監督:緒方明さん 原作・脚本:青木研次さん 出演:田中裕子さん 岸部一徳さん 仁科亜季子さんの、映画『いつか読書する日』を観ました。
例によって感想は、追記をお待ちください。
追記・感想
日常を丁寧に描いた文学的作品だが、隠された過去と大きな展開もある
ゆっくりと進行していく文学的作品。
前半は、日常の描写を積み重ねていく。
主人公は、50歳の女性。未婚。朝に牛乳配達をし、昼にスーパーのレジの仕事をして生計を立てている。
冒頭で、「地味な人だな。なぜ結婚しないのかな。その気にならないからなのでは? こんなことではアカンで」と思ってみていましたが、どうやら結婚しないのには理由があって、その理由がだんだん本編で明かされていきます。
文化好きには堪らない、細かい舞台設定
主人公、大場美奈子(田中裕子)の自宅の一室が三方本棚で、蔵書がぎっしり。文学が多かった。海外の文学全集もズラッと並んでいます。
僕も、あんな風に本で埋め尽くされた部屋を作りたいなァ、と思いました。ただ、大場も多く所蔵していたのは、古書です。古書は紙魚がいる場合があるからなァ。痒いしなァ、と思いました。
主人公の亡き母の友人の夫(元英文学者)の自宅の一室も、百科事典を含め本が沢山所蔵されていました。
主人公が書店で立ち読みをしているシーンも出てきます。
主人公がラジオ番組に投書して、手紙とともにリクエストしたのは、洋楽です。題名は憶えてないのですが、この映画は、そういう舞台装置(印象を与えるサブアイテム)にも拘っているなと思いました。
この映画は、2004年制作ですが、それにしてもその当時でも、もう廃れかけていた牛乳配達、新聞を読む生活が描かれています。
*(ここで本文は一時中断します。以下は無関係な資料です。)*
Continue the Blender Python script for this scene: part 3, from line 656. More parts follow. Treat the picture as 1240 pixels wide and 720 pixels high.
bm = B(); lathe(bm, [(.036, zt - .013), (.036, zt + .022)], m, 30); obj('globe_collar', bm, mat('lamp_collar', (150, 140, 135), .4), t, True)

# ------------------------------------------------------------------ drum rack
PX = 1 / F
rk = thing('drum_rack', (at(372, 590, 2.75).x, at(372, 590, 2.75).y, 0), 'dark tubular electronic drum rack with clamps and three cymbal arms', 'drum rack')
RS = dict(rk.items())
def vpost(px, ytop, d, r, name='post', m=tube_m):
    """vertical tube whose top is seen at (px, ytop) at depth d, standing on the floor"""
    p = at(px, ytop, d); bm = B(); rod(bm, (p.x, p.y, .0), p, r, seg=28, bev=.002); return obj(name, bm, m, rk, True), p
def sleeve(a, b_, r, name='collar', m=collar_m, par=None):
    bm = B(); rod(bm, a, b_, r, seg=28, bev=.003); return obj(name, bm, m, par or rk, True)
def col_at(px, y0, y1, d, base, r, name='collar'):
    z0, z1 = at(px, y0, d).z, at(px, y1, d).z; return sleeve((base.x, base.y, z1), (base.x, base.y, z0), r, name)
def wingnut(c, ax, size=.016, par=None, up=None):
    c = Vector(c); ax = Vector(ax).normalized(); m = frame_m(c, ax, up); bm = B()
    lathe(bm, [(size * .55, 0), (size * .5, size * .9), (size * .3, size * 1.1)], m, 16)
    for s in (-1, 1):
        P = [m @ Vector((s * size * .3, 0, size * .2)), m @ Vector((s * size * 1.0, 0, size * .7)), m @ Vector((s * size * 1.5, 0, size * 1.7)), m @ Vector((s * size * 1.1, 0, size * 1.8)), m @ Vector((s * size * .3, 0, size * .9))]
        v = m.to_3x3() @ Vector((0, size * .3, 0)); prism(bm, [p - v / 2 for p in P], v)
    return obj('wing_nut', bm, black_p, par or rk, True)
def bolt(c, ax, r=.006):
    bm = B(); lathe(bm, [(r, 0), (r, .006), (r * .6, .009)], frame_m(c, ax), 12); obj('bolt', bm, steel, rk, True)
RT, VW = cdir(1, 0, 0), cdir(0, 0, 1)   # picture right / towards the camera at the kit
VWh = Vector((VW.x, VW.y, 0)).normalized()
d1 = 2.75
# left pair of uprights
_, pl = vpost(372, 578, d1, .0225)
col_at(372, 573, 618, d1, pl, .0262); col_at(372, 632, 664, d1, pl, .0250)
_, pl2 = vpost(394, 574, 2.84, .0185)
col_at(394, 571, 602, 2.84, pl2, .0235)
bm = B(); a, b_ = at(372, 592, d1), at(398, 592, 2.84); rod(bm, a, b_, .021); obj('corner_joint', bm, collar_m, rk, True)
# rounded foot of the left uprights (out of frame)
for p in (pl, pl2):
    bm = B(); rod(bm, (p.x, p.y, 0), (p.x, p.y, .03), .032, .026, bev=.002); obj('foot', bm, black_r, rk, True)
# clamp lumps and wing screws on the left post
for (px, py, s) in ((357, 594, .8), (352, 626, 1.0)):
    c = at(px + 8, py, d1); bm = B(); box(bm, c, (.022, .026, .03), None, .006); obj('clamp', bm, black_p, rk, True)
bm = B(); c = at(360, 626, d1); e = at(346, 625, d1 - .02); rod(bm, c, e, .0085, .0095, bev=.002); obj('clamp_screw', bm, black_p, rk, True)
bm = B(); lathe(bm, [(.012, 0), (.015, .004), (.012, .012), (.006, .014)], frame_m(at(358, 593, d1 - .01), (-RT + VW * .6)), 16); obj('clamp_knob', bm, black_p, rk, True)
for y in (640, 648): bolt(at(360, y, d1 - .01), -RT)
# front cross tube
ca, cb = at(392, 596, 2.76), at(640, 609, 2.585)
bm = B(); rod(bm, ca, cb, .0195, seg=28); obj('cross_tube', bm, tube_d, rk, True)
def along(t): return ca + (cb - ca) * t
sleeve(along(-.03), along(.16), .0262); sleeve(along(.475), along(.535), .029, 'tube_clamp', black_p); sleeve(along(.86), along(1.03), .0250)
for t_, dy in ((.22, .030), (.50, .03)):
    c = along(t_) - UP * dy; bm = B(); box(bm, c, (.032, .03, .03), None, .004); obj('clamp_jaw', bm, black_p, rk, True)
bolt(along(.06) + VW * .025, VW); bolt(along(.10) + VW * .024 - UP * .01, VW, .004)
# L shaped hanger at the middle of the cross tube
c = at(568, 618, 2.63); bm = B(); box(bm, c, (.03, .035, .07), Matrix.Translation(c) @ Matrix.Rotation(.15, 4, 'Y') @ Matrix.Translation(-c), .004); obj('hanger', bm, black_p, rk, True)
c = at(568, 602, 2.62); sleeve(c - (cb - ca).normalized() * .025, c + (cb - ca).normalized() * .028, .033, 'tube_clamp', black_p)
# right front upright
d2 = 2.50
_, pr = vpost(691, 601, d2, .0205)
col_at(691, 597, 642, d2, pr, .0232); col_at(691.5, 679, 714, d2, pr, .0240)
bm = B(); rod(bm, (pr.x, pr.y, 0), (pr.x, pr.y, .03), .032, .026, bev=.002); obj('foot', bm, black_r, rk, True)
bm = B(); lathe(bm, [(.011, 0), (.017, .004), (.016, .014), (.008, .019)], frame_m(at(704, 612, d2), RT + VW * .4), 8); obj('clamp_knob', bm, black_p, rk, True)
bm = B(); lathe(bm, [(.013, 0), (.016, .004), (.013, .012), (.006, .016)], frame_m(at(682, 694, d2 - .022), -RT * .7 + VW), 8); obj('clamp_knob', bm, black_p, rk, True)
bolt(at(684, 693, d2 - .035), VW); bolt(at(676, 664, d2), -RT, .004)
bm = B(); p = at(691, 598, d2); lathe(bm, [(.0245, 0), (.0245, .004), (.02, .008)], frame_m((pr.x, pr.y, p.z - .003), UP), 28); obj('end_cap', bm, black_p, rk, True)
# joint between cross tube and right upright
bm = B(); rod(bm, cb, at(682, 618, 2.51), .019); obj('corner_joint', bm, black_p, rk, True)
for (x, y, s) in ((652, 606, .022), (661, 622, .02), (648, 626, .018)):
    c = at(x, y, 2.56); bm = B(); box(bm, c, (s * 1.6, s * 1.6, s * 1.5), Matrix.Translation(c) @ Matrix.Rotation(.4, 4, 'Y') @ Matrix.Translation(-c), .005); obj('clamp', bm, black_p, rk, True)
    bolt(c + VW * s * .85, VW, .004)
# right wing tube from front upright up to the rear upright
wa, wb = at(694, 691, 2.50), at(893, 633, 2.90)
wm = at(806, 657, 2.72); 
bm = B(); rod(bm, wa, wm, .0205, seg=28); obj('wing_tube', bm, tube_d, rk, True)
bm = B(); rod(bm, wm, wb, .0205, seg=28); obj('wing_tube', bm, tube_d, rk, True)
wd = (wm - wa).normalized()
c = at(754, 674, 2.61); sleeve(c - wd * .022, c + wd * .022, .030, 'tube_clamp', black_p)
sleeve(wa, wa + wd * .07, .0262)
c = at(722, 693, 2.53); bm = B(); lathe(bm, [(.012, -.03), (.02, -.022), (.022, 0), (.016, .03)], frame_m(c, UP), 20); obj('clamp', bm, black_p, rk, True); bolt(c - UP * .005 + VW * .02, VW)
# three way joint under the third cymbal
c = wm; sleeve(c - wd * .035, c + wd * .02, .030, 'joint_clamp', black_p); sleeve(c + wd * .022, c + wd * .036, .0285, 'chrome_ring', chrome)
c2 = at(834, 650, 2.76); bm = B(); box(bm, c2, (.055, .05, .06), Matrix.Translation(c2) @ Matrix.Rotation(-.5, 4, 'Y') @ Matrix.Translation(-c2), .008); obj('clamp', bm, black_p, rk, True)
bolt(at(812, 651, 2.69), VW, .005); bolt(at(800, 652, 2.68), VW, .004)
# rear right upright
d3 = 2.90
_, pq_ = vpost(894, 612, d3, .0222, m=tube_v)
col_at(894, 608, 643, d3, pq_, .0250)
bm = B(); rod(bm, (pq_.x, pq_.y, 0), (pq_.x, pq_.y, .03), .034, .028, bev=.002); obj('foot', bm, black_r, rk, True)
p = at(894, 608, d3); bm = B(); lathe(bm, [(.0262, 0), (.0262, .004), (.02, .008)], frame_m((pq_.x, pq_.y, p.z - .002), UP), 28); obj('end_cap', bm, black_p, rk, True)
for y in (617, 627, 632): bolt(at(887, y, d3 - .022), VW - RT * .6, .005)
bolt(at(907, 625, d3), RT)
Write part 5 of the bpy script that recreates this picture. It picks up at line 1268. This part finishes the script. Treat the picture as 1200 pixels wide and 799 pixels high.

新聞を読み、牛乳を飲む。それが、それぞれの人々の暮らしのなかで、しみじみと味わう生活行動の一部になっている。
綺麗事ではない、現実の辛い生活をも描く
主人公・大場美奈子は、幼い頃に父を亡くし、高校生の頃に母を亡くしている。元英文学者が、今は初期の認知症になっていて、家族は翻弄されているし、本人も奇妙な世界が自身のなかに始まっていることに不安を感じている。30年来、お互いを秘かに愛しつづけたその美奈子の相手、高梨槐多(たかなし・かいた)(岸部一徳)は、役所の児童課勤務。親から虐待を受けている子供を、親から引き離す、という辛い仕事もしている。そして、余命短い妻の介護もしている。また、この高梨も高校生の頃、父を亡くしている。そういう辛い現実を多く鏤めている映画だった。
誰もが期待するハッピーエンドではない。それが却ってリアル感を増す
そして、最終的に結ばれた大場美奈子と高梨槐多だったが、最後にまた悲劇。高梨は、いい人なんですよ。功利主義的には生きない。美奈子もそういうところに惚れたのでしょう。
それにしても、二人が過去のわだかまりを解し、肉体的にも結ばれるシーンは、「そんなに好きだったのか。嬉しいんだろうな」と思わされました。
奇想天外なストーリーの映画も楽しいですが、現実味のある淡々と進行する映画もいいですね。